**THE TASK:**
Starting at the first line of the listing below, repeat each line exactly until the line containing "sc.camera = cam", which you include. Leave out pictures.

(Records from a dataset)
════════════════
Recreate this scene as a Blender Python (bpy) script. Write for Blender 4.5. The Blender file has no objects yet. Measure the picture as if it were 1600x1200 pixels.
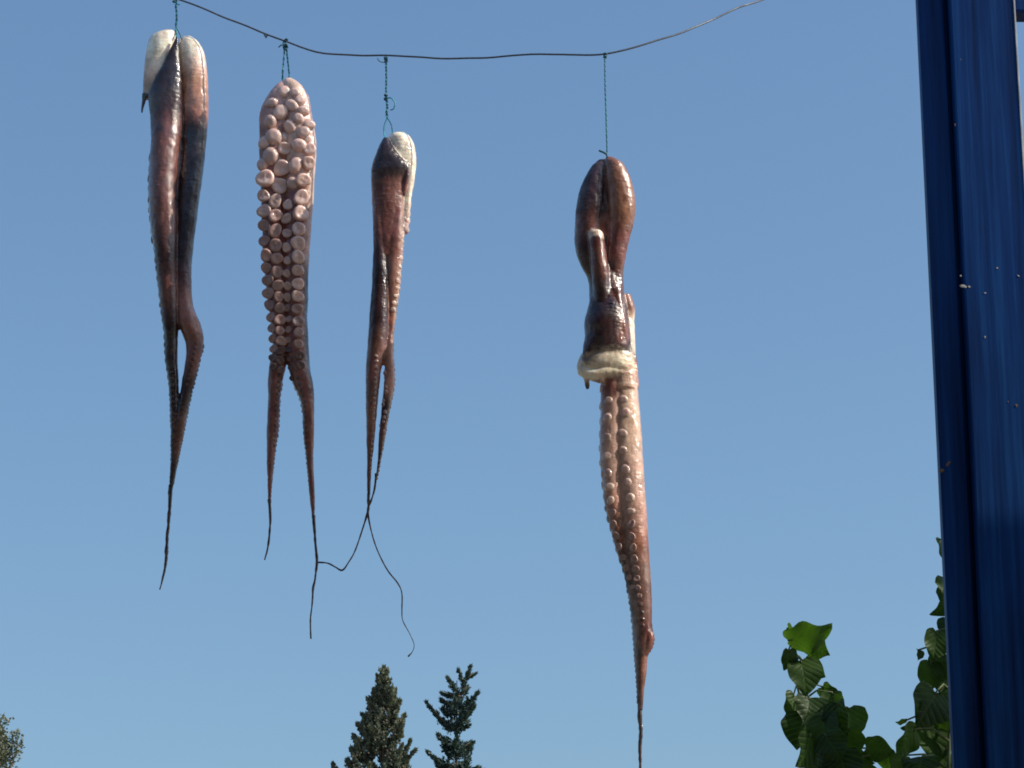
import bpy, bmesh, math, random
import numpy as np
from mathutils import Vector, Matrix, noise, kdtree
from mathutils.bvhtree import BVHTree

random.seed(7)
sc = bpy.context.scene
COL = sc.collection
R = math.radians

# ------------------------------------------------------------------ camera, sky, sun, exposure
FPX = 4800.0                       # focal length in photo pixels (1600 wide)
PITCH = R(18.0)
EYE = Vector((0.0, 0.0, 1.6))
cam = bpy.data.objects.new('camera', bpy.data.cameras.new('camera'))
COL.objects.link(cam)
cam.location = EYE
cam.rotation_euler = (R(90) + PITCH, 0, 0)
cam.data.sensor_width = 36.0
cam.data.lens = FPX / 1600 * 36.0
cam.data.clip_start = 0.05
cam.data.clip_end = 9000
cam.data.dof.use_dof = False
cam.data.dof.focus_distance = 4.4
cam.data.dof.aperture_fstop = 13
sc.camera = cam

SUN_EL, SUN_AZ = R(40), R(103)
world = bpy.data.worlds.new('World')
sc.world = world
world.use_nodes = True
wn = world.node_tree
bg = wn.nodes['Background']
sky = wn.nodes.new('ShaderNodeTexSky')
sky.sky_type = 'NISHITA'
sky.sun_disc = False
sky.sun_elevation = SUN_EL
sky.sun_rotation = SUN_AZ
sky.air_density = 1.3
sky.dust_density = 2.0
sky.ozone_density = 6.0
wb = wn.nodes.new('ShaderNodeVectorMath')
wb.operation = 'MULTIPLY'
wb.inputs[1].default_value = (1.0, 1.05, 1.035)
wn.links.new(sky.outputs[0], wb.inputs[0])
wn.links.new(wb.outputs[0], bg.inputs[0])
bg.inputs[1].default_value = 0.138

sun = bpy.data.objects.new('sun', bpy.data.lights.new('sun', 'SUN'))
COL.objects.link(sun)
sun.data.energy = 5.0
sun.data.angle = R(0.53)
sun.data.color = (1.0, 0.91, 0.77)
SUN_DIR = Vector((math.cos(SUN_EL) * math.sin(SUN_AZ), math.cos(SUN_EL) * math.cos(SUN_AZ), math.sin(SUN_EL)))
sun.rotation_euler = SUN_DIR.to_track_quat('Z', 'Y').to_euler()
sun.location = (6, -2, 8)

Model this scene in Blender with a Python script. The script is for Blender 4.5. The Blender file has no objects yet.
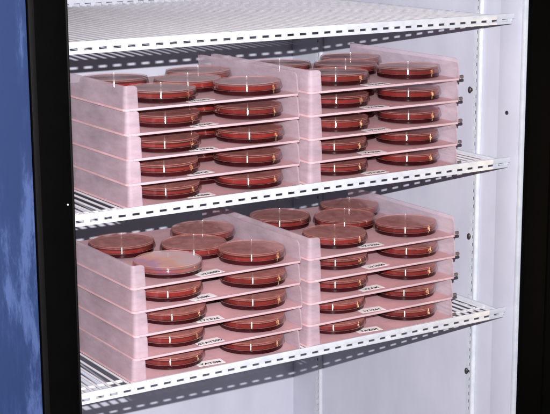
════════════════
**EXERCISE ANSWER:**
Recreate this scene as a Blender Python (bpy) script. Write for Blender 4.5. The Blender file has no objects yet. Measure the picture as if it were 1600x1200 pixels.
import bpy, bmesh, math, random
import numpy as np
from mathutils import Vector, Matrix, noise, kdtree
from mathutils.bvhtree import BVHTree

random.seed(7)
sc = bpy.context.scene
COL = sc.collection
R = math.radians

# ------------------------------------------------------------------ camera, sky, sun, exposure
FPX = 4800.0                       # focal length in photo pixels (1600 wide)
PITCH = R(18.0)
EYE = Vector((0.0, 0.0, 1.6))
cam = bpy.data.objects.new('camera', bpy.data.cameras.new('camera'))
COL.objects.link(cam)
cam.location = EYE
cam.rotation_euler = (R(90) + PITCH, 0, 0)
cam.data.sensor_width = 36.0
cam.data.lens = FPX / 1600 * 36.0
cam.data.clip_start = 0.05
cam.data.clip_end = 9000
cam.data.dof.use_dof = False
cam.data.dof.focus_distance = 4.4
cam.data.dof.aperture_fstop = 13
sc.camera = cam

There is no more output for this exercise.